My favorite of all DC stories actually comes from the city of Alexandria, Virginia, founded in the late seventeenth century and annexed by President George Washington in the 1790s when the federal city was being planned. After half a century as part of the District, Alexandria was returned to the state of Virginia in 1846 and now is home to the Department of Defense and many government officials and media people who work inside the Beltway.

In 1816, though, when this story takes place, Alexandria was still part of DC. A popular tavern and inn, Gadsby’s, was already a favorite spot in the area. It was there that the Female Stranger died, and there she still haunts.

The young woman and her husband arrived in Alexandria in the autumn of 1816 and rented a room at Gadsby’s Tavern. The lady was already gravely ill when she checked in, but the tavern’s staff took tender care of her, sending for a doctor and helping her frantic husband with nursing duties. When it became apparent that she could not live, the couple made a strange request of the staff: that never, under any circumstances, would they reveal her name, or that of her husband.

The staff agreed. Legend has it that they even went so far as to alter the guest register to conceal the identities of their guests.

Two days after the curious request for eternal anonymity, the woman died. As her husband was indigent, but promised to make remission for any funds expended by the generous locals, she was buried at the expense of the tavernkeeper and others.
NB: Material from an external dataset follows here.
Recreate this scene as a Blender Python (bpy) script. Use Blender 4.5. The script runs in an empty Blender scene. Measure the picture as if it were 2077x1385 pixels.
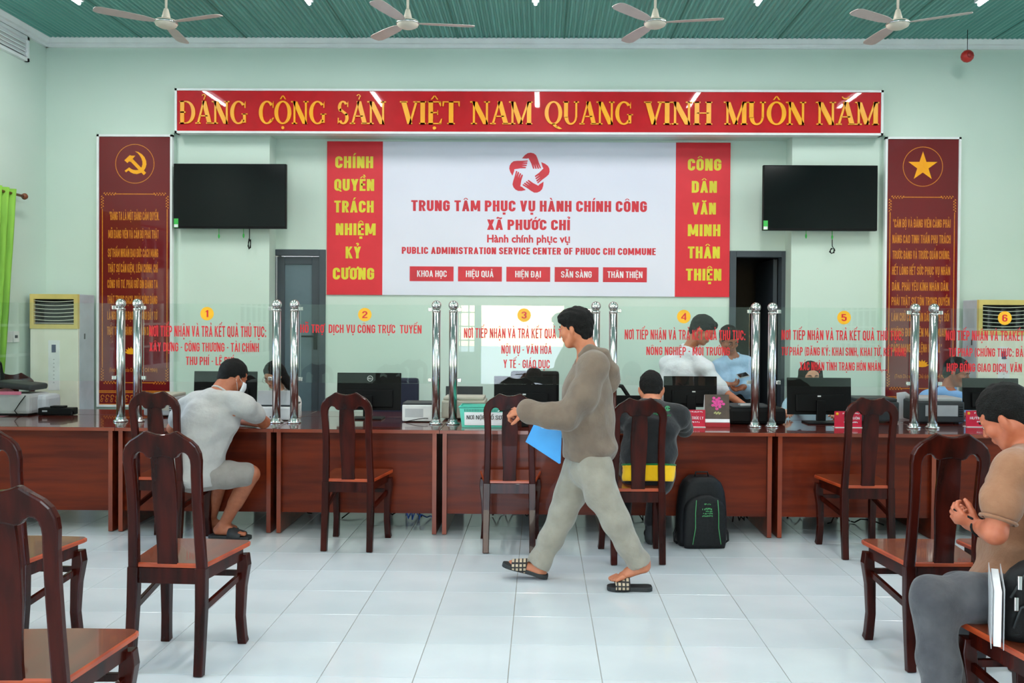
import bpy, bmesh, math, random
import numpy as np
from mathutils import Vector, Matrix

random.seed(7)
S = bpy.context.scene
COL = S.collection

# ------------------------------------------------------------------ camera
CAM_H, FPX, W_PX, H_PX = 1.523, 1815.0, 2077.0, 1385.0
YAW, PITCH, ROLL = 0.0145, 0.0122, 0.0065
PPX, PPY = 1071.0, 672.0
cam_data = bpy.data.cameras.new('camera')
cam = bpy.data.objects.new('camera', cam_data)
COL.objects.link(cam)
cam_data.sensor_width = 36.0
cam_data.lens = FPX / W_PX * 36.0
cam_data.shift_x = -(PPX - W_PX / 2) / W_PX
cam_data.shift_y = (PPY - H_PX / 2) / W_PX
cam_data.clip_start = 0.05
cam.matrix_world = (Matrix.Translation((0, 0, CAM_H)) @ Matrix.Rotation(YAW, 4, 'Z')
                    @ Matrix.Rotation(math.pi / 2 - PITCH, 4, 'X') @ Matrix.Rotation(ROLL, 4, 'Z'))
S.camera = cam

# ------------------------------------------------------------------ world, daylight, exposure
world = bpy.data.worlds.new('daylight_world')
S.world = world
world.use_nodes = True
wn = world.node_tree.nodes
wl = world.node_tree.links
bgn = wn['Background']
sky = wn.new('ShaderNodeTexSky')
sky.sky_type = 'NISHITA'
sky.sun_disc = False
sky.sun_elevation = math.radians(42)
sky.sun_rotation = math.radians(200)
sky.air_density = 1.0
sky.dust_density = 0.6
wl.new(sky.outputs[0], bgn.inputs[0])
bgn.inputs[1].default_value = 2.0
sd = bpy.data.lights.new('sun', 'SUN')
sun = bpy.data.objects.new('sun', sd)
COL.objects.link(sun)
sd.energy = 22.0
sd.angle = math.radians(2)
sd.color = (1.0, 0.98, 0.95)
sun.rotation_euler = (math.radians(28), 0, math.radians(150))

S.view_settings.view_transform = 'Standard'
S.view_settings.look = 'None'
S.view_settings.gamma = 1.0
S.view_settings.use_curve_mapping = False
S.view_settings.exposure = 0.0
S.cycles.max_bounces = 8
S.cycles.diffuse_bounces = 4
S.cycles.glossy_bounces = 4
S.cycles.transmission_bounces = 6
S.cycles.transparent_max_bounces = 16
S.cycles.caustics_reflective = False
S.cycles.caustics_refractive = False
S.cycles.sample_clamp_indirect = 6.0
LAMP_W = 27.0      # each ceiling tube

# ------------------------------------------------------------------ camera geometry -> places in the room
CM = np.array(cam.matrix_world.to_3x3())


def ray(x, y):
    return CM @ np.array([(x - PPX) / FPX, -(y - PPY) / FPX, -1.0])


def at(x, y, Y):
    """Point of the room at depth Y that the photograph shows at pixel x, y."""
    d = ray(x, y)
    t = Y / d[1]
    return Vector((d[0] * t, Y, CAM_H + d[2] * t))


def atz(x, y, z):
    d = ray(x, y)
    t = (z - CAM_H) / d[2]
    return Vector((d[0] * t, d[1] * t, z))


def atx(x, y, X):
    d = ray(x, y)
    t = X / d[0]
    return Vector((X, d[1] * t, CAM_H + d[2] * t))


# ------------------------------------------------------------------ materials
def lin(c):
    r = []
    for v in c[:3]:
        v = v / 255.0
        r.append(v / 12.92 if v <= 0.04045 else ((v + 0.055) / 1.055) ** 2.4)
    return (*r, 1.0)


MATS = {}


def mat(name, c, rough=0.5, metal=0.0, c2=None, scale=(6, 6, 6), detail=3.0, bump=0.0, bscale=None,
        coat=0.0, spec=0.5, sheen=0.0, emit=None, lo=0.35, hi=0.65, rvar=0.0):
    if name in MATS:
        return MATS[name]
    m = bpy.data.materials.new(name)
    m.use_nodes = True
    nt = m.node_tree
    N, L = nt.nodes, nt.links
    p = N['Principled BSDF']
    p.inputs['Base Color'].default_value = lin(c)
    p.inputs['Roughness'].default_value = rough
    p.inputs['Metallic'].default_value = metal
    p.inputs['Specular IOR Level'].default_value = spec
    p.inputs['Coat Weight'].default_value = coat
    p.inputs['Coat Roughness'].default_value = 0.03
    p.inputs['Sheen Weight'].default_value = sheen
    if c2 is None:
        c2 = tuple(max(0, v * 0.93) for v in c)
    tc = N.new('ShaderNodeTexCoord')
    mp = N.new('ShaderNodeMapping')
    mp.inputs['Scale'].default_value = scale
    L.new(tc.outputs['Object'], mp.inputs[0])
    nz = N.new('ShaderNodeTexNoise')
    nz.inputs['Scale'].default_value = 1.0
    nz.inputs['Detail'].default_value = detail
    L.new(mp.outputs[0], nz.inputs['Vector'])
    rp = N.new('ShaderNodeValToRGB')
    rp.color_ramp.elements[0].position = lo
    rp.color_ramp.elements[1].position = hi
    rp.color_ramp.elements[0].color = lin(c)
    rp.color_ramp.elements[1].color = lin(c2)
    L.new(nz.outputs[0], rp.inputs[0])
    L.new(rp.outputs[0], p.inputs['Base Color'])
    if rvar:
        mr = N.new('ShaderNodeMapRange')
        mr.inputs[3].default_value = rough - rvar
        mr.inputs[4].default_value = rough + rvar
        L.new(nz.outputs[0], mr.inputs[0])
        L.new(mr.outputs[0], p.inputs['Roughness'])
    if bump:
        b = N.new('ShaderNodeBump')
        b.inputs['Strength'].default_value = bump
        b.inputs['Distance'].default_value = 0.01
        if bscale:
            n2 = N.new('ShaderNodeTexNoise')
            n2.inputs['Scale'].default_value = bscale
            n2.inputs['Detail'].default_value = 4.0
            L.new(tc.outputs['Object'], n2.inputs['Vector'])
            L.new(n2.outputs[0], b.inputs['Height'])
        else:
            L.new(nz.outputs[0], b.inputs['Height'])
        L.new(b.outputs[0], p.inputs['Normal'])
    if emit:
        p.inputs['Emission Color'].default_value = lin(emit[0])
        p.inputs['Emission Strength'].default_value = emit[1]
    MATS[name] = m
    return m


def glass_mat(name, tint, refl=0.08, strength=1.0):
    m = bpy.data.materials.new(name)
    m.use_nodes = True
    N, L = m.node_tree.nodes, m.node_tree.links
    N.remove(N['Principled BSDF'])
    tr = N.new('ShaderNodeBsdfTransparent')
    tr.inputs[0].default_value = (*tint, 1)
    gl = N.new('ShaderNodeBsdfGlossy')
    gl.inputs['Roughness'].default_value = 0.0
    fr = N.new('ShaderNodeFresnel')
    fr.inputs[0].default_value = 1.5
    mx = N.new('ShaderNodeMixShader')
    L.new(fr.outputs[0], mx.inputs[0])
    L.new(tr.outputs[0], mx.inputs[1])
    L.new(gl.outputs[0], mx.inputs[2])
    L.new(mx.outputs[0], N['Material Output'].inputs[0])
    return m


M_WALL = mat('mint_wall_paint', (205, 221, 210), 0.55, c2=(200, 218, 206), scale=(1.2, 1.2, 1.2), bump=0.03, bscale=120)
M_WHITE = mat('white_plaster', (236, 238, 238), 0.5, c2=(228, 230, 230))
M_TILE = mat('glazed_floor_tile', (210, 214, 216), 0.13, c2=(199, 205, 208), scale=(1.6, 2.2, 1), detail=5, spec=0.5, rvar=0.05)
M_GROUT = mat('tile_grout', (150, 140, 124), 0.8, c2=(172, 170, 164), scale=(3, 3, 3))
M_CEIL = mat('teal_corrugated_sheet', (98, 168, 156), 0.32, c2=(84, 152, 142), scale=(14, 0.5, 1), detail=4, spec=0.4, rvar=0.06)
M_CEILSEAM = mat('sheet_overlap', (52, 118, 106), 0.6)
M_DESK = mat('desk_varnished_wood', (112, 38, 12), 0.36, c2=(80, 22, 7), scale=(1.5, 9, 16), detail=6, coat=0.08, spec=0.2)
M_DESKTOP = mat('desktop_varnished_wood', (98, 36, 24), 0.17, c2=(72, 22, 16), scale=(1.5, 16, 10), detail=6, coat=0.6)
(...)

The husband, as you have probably already guessed, vanished the day after the funeral and was never heard from again. The locals, however, went so far as to provide the young woman with a tombstone. It’s flat, and has a long inscription, said to have been written by her husband before his precipitous departure. The inscription reads:

To the memory of a
FEMALE STRANGER
whose mortal sufferings terminated
on the 14th day of October 1816
Aged 23 years and 8 months

This stone was placed here by her disconsolate
Husband in whose arms she sighed out her
latest breath and who under God
did his utmost even to soothe the cold
dead ear of death.

How loved how valued once avails thee not
To Whom related or by whom begot
A heap of dust alone remains of thee
Tis all though art and all the proud shall be

To him gave all the Prophets witness that
through his name whosoever believeth in
him shall receive remission of sins
Acts. 10th Chap. 43rd verse”

It’s said that the Female Stranger still haunts the room at Gadsby’s Tavern where she died, and also the cemetery where she has lain in her nameless, but nonetheless marked, grave for nearly two centuries.

The staff of Gadsby’s Tavern, who cared for her in her last days, took the secret of her name to their graves. To this day, no one has any idea who she was, or why she laid this strange charge on her benefactors.